Remote teams need explicit agreements about:
Response time expectations by channel: What’s the expected response time for a Teams/Slack message? For email? For a call that goes to voicemail? Without clarity, some people treat chat as synchronous (expecting instant replies) while others treat it as async (checking every few hours). This mismatch creates constant low-grade frustration.
A simple example norm: Teams messages — respond within 2 hours during business hours. Email — respond within same business day. Calls — reply within 4 hours if missed. These aren’t rigid rules; they’re shared expectations that prevent the “why didn’t you reply?” dynamic.
When to meet vs. when to message: Video meetings are high-bandwidth but expensive in attention and scheduling. Not everything needs a meeting. Establish a guideline: if the conversation requires back-and-forth clarification or is sensitive, meet. If it can be communicated clearly in writing, use chat or email.
Working hours transparency: Does everyone need to be available from 9-5, or is some flex acceptable? If flex is acceptable, how does the team know when someone is available? Most chat tools let people set their working hours, which surfaces in their status.
What goes in which channel: In Teams or Slack, agree on which channels are for what.

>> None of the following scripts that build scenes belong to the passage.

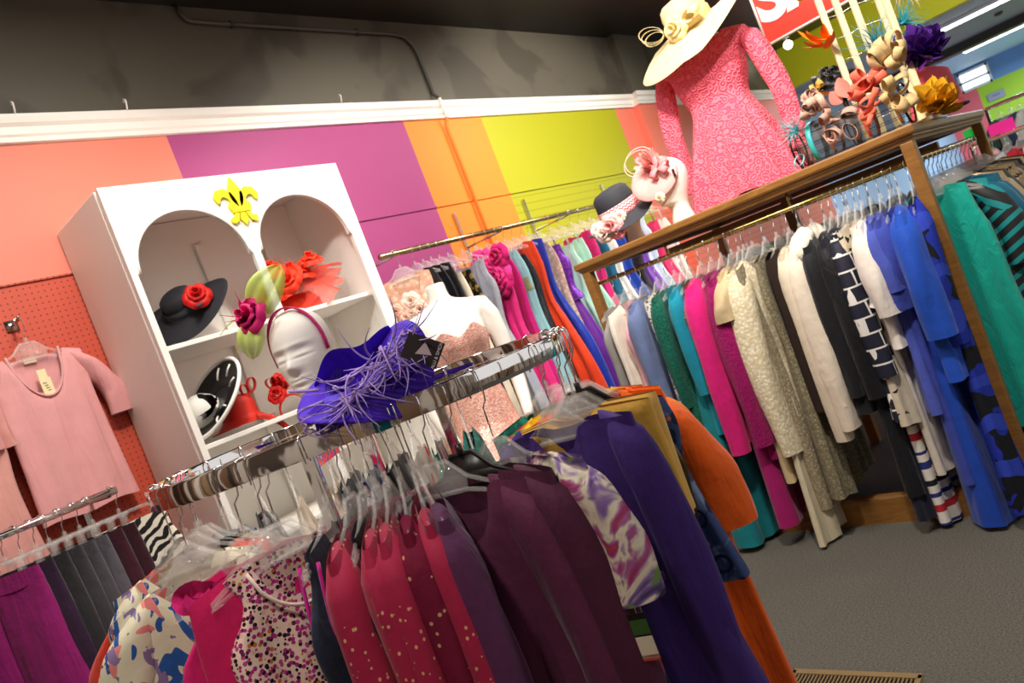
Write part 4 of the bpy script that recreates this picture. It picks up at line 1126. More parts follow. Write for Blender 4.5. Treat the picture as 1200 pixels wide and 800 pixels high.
gw(4.48, 'gown', 'mint green gown left of the black hat, nearer of the pair', 'gown', 'gown', .5, fabric('b4e0cc', .5), 'nearer mint gown')
gw(4.6, 'gown', 'mint green chiffon gown, farther of the pair', 'gown', 'gown', .5, fabric('a6d6c4', .5), 'farther mint gown')
for i, (x, c, l) in enumerate(((4.75, 'c01868', 'cerise'), (4.87, '0f5a78', 'peacock'), (5.0, 'f0ebe6', 'white'), (5.14, '1c3fa0', 'bright blue'), (5.28, '28222a', 'black lace'), (5.42, '7c4ab0', 'lilac'), (5.56, 'c8d8e8', 'ice blue'), (5.72, 'd8336a', 'rose pink'), (5.9, 'e8e0d8', 'ivory'))):
    gw(x, 'gown', f'{l} gown on the wall rail seen behind the hats', 'gown', 'gown', .5, fabric(c, .5), f'{l} gown behind the hats')

# ------------------------------------------------------------------ trousers and skirts at the left edge
G5 = 'trousers and skirts on the low left rail'
for x, rz, c, lab, sh_, L, hw, fl in (
    (.18, -.9, '141420', 'blue-black trousers at the very left edge of the low rail', 'blue-black trousers', .95, .15, .0),
    (.3, -.9, '5b0f38', 'dark wine trousers left of the grey-olive ones', 'dark wine trousers', .95, .15, .0),
    (.4, -1.0, '5a5550', 'grey-olive trousers just left of the bright purple pair', 'grey-olive trousers', .95, .13, .0),
    (.62, -.75, '8a1264', 'bright magenta purple flared trousers', 'magenta flared trousers', 1.0, .18, .08),
    (.69, -.9, '2c1430', 'aubergine trousers right of the magenta pair', 'aubergine trousers', .95, .17, .02),
    (.745, -.95, '2b282c', 'black-grey trousers, first of the grey row', 'first grey trousers', .95, .17, .0),
    (.795, -.95, '3a363a', 'charcoal trousers, second of the grey row', 'second grey trousers', .95, .17, .0),
    (.84, -.95, '48444a', 'mid grey trousers, third of the grey row', 'third grey trousers', .95, .17, .0),
    (.895, -.95, '55515a', 'lightest grey trousers, last of the grey row', 'last grey trousers', .95, .16, .0),
    (.95, -.95, '3c0f20', 'maroon trousers next to the lightest grey pair', 'left maroon trousers', .9, .16, .0),
    (1.0, -.95, '330c1b', 'darker maroon trousers beside the zebra skirt', 'right maroon trousers', .9, .16, .0)):
    trousers('trousers', lab, 'trousers', G5, (x, PYy, PZ+.016), rz, L, fabric(c, .8), hw, fl, short=sh_)
trousers('skirt', 'black and cream zebra print skirt at the right end of the low rail', 'skirt', G5, (1.1, PYy, PZ+.016), -.6, .5, zebra_mat(), .16, .0, True, short='zebra print skirt')

# pink tee and second pink top on wall pegs
PINKT = fabric('dd9c9c', .8)
def tee_extra(o, d):
    m = MB(); m.tube([(x, -.012-.02*(1-(x/.105)**2), -d-.012-.2*abs(1-(x/.105)**2)**.6) for x in [-.105+.21*i/20 for i in range(21)]], .005, 6); m.obj('neck_band', fabric('d6a09c'), o)
    m = MB(); m.box((0, -.022, -d-.115), (.035, .0015, .04)); m.box((.002, -.024, -d-.17), (.045, .0015, .075)); m.obj('price_tag', solid('e8dcae', .6), o, smooth=False)
    m = MB(); m.box((-.01, .012, -d-.045), (.05, .002, .016)); m.obj('neck_label', solid('eadcc0', .6), o, smooth=False)
    m = MB()
    for k in range(4): m.box((-.004+.003*k, -.0255, -d-.155-.011*k), (.016-.003*(k % 2), .0008, .003))
    m.obj('tag_marks', solid('5a4c40', .6), o, smooth=False)
for (px, lab, sh_, mt, yy, L) in ((1.1, 'pale pink scoop neck tee hanging on the coral pegboard with paper tag', 'pale pink tee', PINKT, WY-.1, .72), (.66, 'dusty pink long top at the left edge of the pegboard', 'dusty pink top on the pegboard', fabric('d89a92'), WY-.12, .95)):
    zz = 2.21
    garment('tee_shirt', lab, 'tee shirt', None, (px, yy, zz), .12, 'top', L, mt, 'clear', 'round', sh_, sleeve=.26, sr=(.095, .075), out=.1, scoop=.2, nu=.52, back=.03, fold=.012, extra=tee_extra if px > .9 else None)
    m = MB(); m.tube([(0, 0, 0), (0, WY-yy, 0)], .006, 8); m.tube([(0, -.02, .014), (0, -.01, 0), (0, 0, -.002)], .006, 8); m.box((0, WY-yy-.004, 0), (.05, .006, .05))
    tag(m.obj('wall_peg', DULLCHROME, loc=(px, yy, zz-.006)), 'chrome faceout peg in the coral pegboard holding the '+sh_, 'peg')
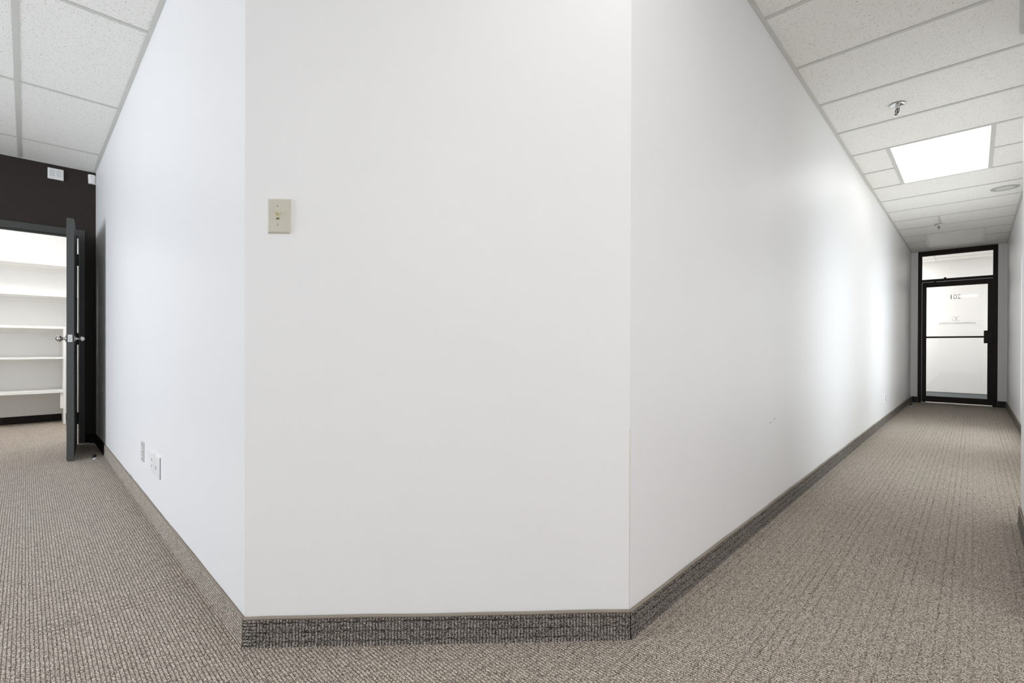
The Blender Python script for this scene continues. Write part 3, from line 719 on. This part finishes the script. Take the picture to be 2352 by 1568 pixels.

General announcements vs. project discussions vs. casual chat. Teams that don’t agree on this end up with conversations starting in the wrong places and nobody finding information later.
Security for remote workers
Remote work introduces security considerations that don’t apply when everyone is in the office on the same network.
VPN for access to internal resources: If your remote employees need access to internal servers, printers, or applications that only exist on your office network, a VPN provides secure access. If everything is cloud-based (Microsoft 365, Google Workspace, cloud CRM), a VPN is less essential.
Device security policy: Remote devices — especially personal devices used for work — need minimum security requirements: screen lock enabled, disk encryption on, and current operating system updates. A written policy that employees acknowledge is both a security measure and a reasonable employment expectation.
Secure home networks: Remote workers should use their home network on a WPA2/3 secured connection, not open public Wi-Fi, for sensitive work. If employees frequently work from coffee shops or coworking spaces, a VPN becomes important.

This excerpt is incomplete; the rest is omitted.